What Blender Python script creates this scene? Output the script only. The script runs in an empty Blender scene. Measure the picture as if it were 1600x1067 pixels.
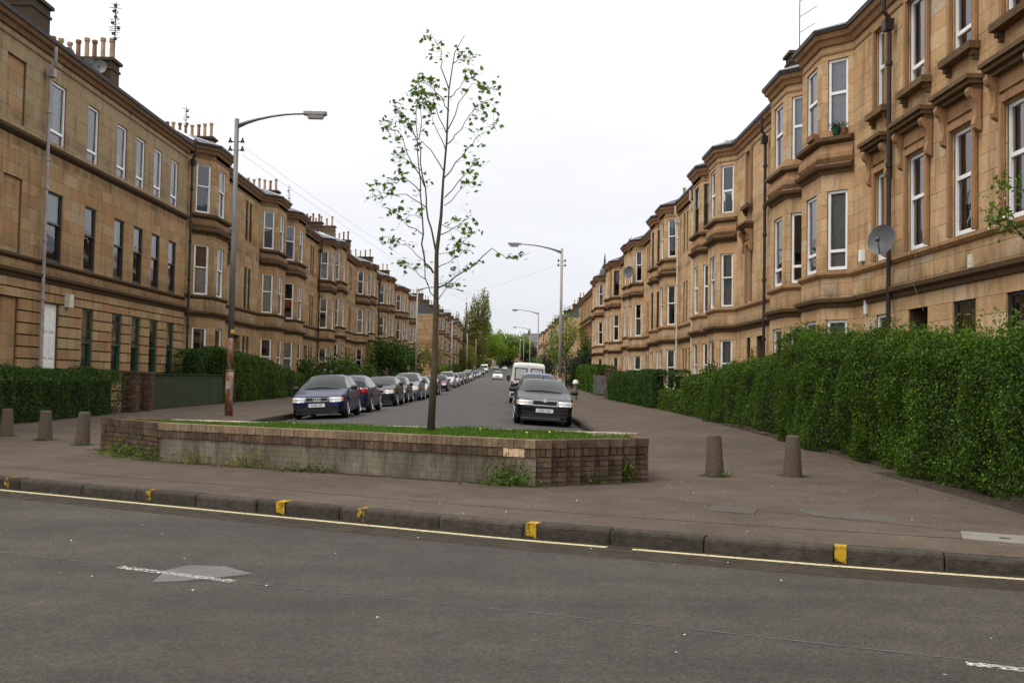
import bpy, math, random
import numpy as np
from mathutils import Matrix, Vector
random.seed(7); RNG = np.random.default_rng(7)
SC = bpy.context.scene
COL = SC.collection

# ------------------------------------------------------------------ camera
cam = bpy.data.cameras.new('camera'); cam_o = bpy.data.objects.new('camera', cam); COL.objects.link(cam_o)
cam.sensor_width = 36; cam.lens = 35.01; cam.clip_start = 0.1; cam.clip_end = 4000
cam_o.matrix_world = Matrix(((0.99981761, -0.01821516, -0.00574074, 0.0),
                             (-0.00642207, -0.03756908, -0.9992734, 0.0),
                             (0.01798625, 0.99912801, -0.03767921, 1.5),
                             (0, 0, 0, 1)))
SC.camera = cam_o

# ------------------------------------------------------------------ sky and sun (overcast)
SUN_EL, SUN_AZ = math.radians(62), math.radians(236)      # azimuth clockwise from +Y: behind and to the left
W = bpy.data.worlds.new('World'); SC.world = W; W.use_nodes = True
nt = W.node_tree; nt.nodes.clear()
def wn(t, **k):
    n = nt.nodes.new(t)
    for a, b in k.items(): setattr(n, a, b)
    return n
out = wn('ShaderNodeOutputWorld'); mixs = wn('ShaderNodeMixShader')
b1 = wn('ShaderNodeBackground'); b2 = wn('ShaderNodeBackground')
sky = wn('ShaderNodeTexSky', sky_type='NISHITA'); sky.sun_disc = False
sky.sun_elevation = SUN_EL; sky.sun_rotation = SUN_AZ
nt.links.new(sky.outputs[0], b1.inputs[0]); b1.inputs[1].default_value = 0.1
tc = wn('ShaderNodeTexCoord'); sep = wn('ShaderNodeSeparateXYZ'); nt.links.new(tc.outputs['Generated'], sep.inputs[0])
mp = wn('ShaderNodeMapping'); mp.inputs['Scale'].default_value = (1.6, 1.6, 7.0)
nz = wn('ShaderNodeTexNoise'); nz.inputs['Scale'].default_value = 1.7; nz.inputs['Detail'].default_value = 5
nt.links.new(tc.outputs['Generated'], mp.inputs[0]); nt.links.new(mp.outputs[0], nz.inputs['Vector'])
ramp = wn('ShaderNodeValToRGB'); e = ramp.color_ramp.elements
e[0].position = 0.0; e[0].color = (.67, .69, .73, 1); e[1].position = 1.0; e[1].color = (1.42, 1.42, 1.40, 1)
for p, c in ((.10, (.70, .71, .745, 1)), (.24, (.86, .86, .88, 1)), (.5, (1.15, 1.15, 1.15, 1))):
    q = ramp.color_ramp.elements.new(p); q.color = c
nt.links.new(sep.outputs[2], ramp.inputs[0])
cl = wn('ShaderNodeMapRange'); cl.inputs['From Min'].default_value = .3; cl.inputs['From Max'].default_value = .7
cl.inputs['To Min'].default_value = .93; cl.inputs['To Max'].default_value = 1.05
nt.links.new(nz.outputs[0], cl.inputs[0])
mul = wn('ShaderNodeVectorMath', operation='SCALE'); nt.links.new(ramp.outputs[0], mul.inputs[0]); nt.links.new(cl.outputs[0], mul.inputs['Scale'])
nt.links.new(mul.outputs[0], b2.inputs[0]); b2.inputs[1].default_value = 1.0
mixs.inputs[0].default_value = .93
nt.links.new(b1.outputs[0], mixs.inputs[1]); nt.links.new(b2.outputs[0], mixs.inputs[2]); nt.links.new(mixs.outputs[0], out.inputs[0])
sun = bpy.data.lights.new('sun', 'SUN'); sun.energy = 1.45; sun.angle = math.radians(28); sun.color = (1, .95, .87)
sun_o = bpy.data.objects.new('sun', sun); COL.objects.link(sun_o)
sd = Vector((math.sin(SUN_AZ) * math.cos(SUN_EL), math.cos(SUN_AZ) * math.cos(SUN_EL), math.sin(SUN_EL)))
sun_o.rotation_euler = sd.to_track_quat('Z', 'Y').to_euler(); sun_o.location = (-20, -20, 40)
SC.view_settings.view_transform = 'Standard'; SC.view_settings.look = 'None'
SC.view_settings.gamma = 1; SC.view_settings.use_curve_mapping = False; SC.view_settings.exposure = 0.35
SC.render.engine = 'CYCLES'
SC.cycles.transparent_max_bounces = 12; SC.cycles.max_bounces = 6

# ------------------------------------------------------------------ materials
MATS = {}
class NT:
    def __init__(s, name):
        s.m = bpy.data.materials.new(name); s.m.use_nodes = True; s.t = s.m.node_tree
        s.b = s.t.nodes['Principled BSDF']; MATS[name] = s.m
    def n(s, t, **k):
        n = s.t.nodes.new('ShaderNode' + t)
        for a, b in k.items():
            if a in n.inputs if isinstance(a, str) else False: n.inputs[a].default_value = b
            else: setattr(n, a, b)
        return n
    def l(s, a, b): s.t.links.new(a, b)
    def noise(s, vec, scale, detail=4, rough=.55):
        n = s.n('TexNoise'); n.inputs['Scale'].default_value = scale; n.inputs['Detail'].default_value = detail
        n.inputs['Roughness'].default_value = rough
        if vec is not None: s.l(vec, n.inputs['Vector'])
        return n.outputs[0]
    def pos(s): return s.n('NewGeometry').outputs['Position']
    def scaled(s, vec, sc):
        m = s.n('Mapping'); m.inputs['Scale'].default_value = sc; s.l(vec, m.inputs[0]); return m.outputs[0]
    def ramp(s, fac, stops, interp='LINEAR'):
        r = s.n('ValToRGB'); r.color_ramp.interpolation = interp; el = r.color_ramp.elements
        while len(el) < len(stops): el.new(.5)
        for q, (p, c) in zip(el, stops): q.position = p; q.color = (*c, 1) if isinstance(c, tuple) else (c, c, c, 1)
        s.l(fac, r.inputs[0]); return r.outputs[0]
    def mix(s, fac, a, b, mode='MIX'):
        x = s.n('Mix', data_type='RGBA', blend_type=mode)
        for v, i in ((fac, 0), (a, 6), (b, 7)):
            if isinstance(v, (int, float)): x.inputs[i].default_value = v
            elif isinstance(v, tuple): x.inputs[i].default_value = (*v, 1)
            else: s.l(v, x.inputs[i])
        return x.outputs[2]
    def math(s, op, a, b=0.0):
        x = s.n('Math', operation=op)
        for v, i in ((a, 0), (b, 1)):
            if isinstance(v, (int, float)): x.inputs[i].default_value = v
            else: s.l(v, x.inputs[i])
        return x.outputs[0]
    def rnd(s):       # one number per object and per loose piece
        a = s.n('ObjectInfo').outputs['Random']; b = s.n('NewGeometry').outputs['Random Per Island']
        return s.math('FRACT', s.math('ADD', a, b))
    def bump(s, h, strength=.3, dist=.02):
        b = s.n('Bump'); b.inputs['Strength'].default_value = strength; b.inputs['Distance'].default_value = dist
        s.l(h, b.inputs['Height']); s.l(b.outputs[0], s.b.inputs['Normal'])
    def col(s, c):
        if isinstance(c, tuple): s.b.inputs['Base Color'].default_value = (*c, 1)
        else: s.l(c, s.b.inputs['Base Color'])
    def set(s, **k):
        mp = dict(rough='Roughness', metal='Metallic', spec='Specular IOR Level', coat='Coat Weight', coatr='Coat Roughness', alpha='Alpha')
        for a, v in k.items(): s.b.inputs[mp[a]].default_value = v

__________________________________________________

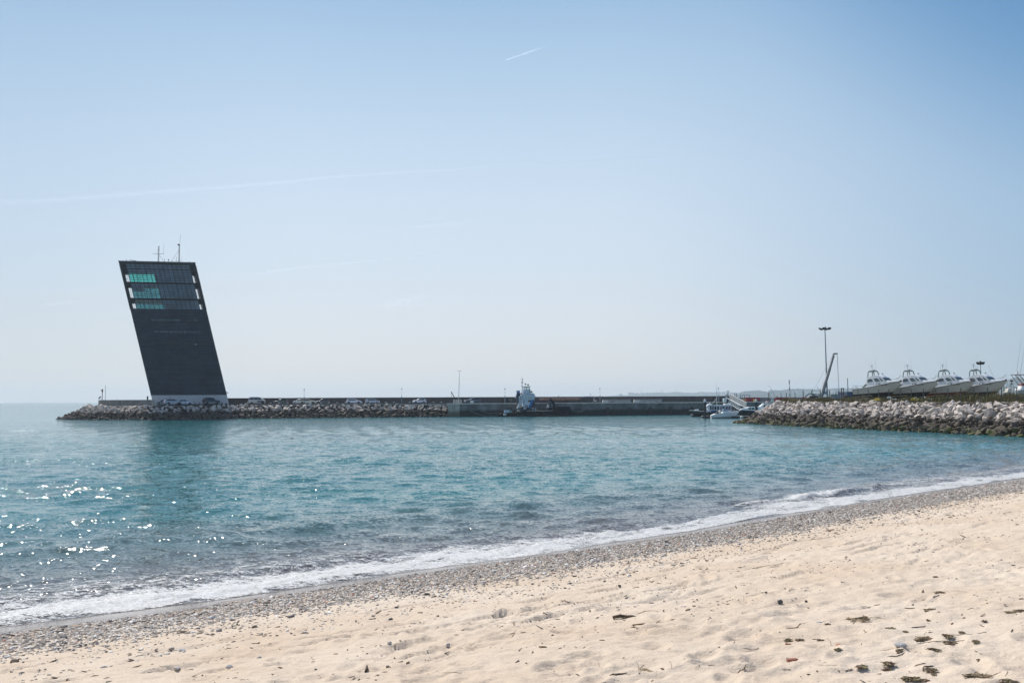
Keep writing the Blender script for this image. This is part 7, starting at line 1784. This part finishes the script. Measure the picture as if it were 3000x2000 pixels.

__________________________________________________

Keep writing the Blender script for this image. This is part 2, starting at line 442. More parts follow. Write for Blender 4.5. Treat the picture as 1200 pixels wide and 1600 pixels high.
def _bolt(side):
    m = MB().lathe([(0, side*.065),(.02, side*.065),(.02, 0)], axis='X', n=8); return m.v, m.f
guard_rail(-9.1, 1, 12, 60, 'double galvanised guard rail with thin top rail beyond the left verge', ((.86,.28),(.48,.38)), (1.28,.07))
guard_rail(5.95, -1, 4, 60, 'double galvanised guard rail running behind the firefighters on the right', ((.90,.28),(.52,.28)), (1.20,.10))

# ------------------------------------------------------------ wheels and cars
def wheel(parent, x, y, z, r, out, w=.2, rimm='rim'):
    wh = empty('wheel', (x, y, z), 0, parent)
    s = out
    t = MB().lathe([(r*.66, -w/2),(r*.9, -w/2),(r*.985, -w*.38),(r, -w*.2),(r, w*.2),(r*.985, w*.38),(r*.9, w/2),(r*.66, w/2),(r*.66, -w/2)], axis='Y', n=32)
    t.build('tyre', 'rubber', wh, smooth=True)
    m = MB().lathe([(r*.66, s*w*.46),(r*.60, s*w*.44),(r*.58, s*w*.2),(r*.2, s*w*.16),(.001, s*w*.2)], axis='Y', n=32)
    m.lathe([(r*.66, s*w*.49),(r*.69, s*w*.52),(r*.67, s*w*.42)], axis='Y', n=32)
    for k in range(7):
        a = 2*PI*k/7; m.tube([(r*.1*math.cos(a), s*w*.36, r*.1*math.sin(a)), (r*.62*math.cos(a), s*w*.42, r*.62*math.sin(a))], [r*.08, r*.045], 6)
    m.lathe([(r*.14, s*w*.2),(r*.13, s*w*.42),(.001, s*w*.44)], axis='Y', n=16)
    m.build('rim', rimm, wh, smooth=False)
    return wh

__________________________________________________

## PROBLEM REQUIREMENTS
Using the entries above, repeat exactly the lines from the one with "What Blender Python" to the one with "COL = SC.collection", both included, and leave the pictures behind.

## RESPONSE TO THIS EXERCISE
What Blender Python script creates this scene? Output the script only. The script runs in an empty Blender scene. Measure the picture as if it were 1600x1067 pixels.
import bpy, math, random
import numpy as np
from mathutils import Matrix, Vector
random.seed(7); RNG = np.random.default_rng(7)
SC = bpy.context.scene
COL = SC.collection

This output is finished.